La filière générale : des attentes différentes
Avec l’arrivée des lycées généraux dans la contestation, les modalités d’actions ont été totalement bouleversées : place à la négociation et au lissage des actions, on rentre finalement dans un cadre contestataire traditionnel (blocage, manifestation, négociation via les syndicats pour finalement finir dans une intersyndicale illusoire). Dans les discours, les élèves de la filière générale réclamaient plus de moyens, « on ne veut plus de classe à 35 élèves ». Pas sûr que les élèves de la filière professionnelle aient les mêmes attentes. Eux voulaient avant tout protéger un acquis, celui des vacances comme le font leurs parents travailleurs quand ils font grève pour les retraites.
En classe, une lutte des classes
Malgré le discours ambiant de démocratisation de l’école et de méritocratie (seulement valable pour les classes moyennes et supérieures), l’institution scolaire entretient des antagonismes de classe car celle-ci est avant tout bourgeoise de par le savoir et les références qu’elle veut diffuser. Dans son sein, une partie de la jeunesse entre en résistance frontale avec l’institution. Cela donne des colères épisodiques comme lors du mouvement d’octobre 2011. En classe, cela se manifeste par une résistance au professeur et au savoir qu’il veut inculquer. De fait, une culture anti-école s’entretient dans ces milieux sociaux.
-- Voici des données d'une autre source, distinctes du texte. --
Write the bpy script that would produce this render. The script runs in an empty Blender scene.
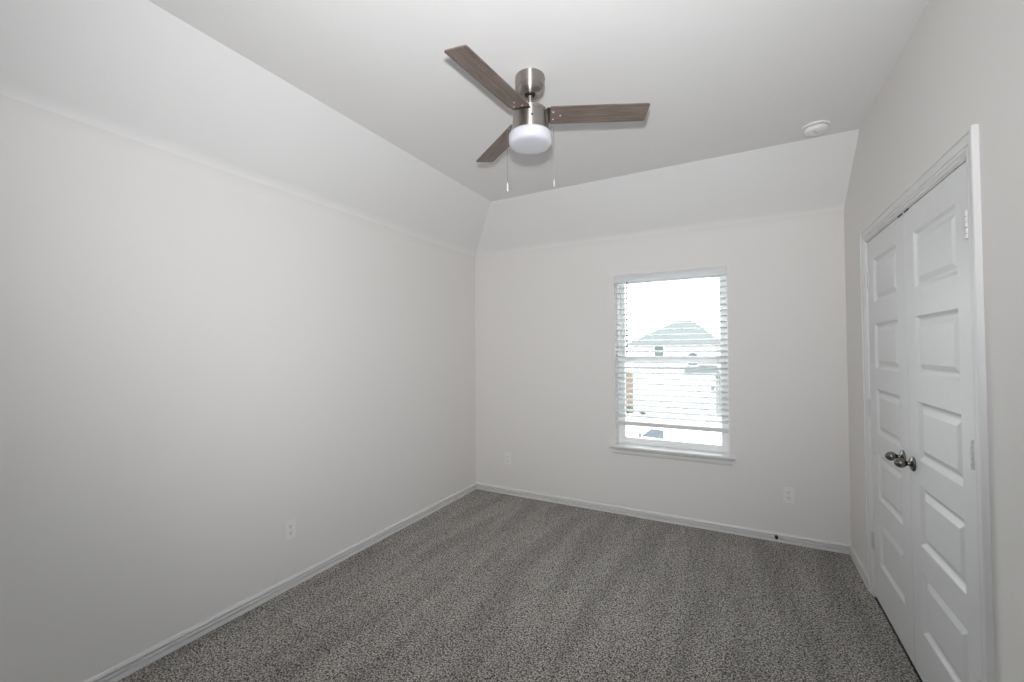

Mais l’école tend à sortir vainqueur de cette lutte interne car le tri social est finalement effectué à force de résignation de la part des élèves en « échec » par rapport à l’institution scolaire. C’est ce que montre le sociologue anglais Paul Willis3 : une contradiction fondamentale persiste. Les enfants des « classes défavorisées » en échec et rétifs dans et à l’institution scolaire finissent par faire advenir un futur que d’autres avaient conçu pour eux. Ils s’accommodent au non choix qu’on leur donne, en fait c’est leur culture de s’accommoder de la situation (à l’école ou en entreprise). D’eux mêmes, ces élèves finissent par manquer d’ambition scolaire et expriment un « refus du risque de l’espoir ».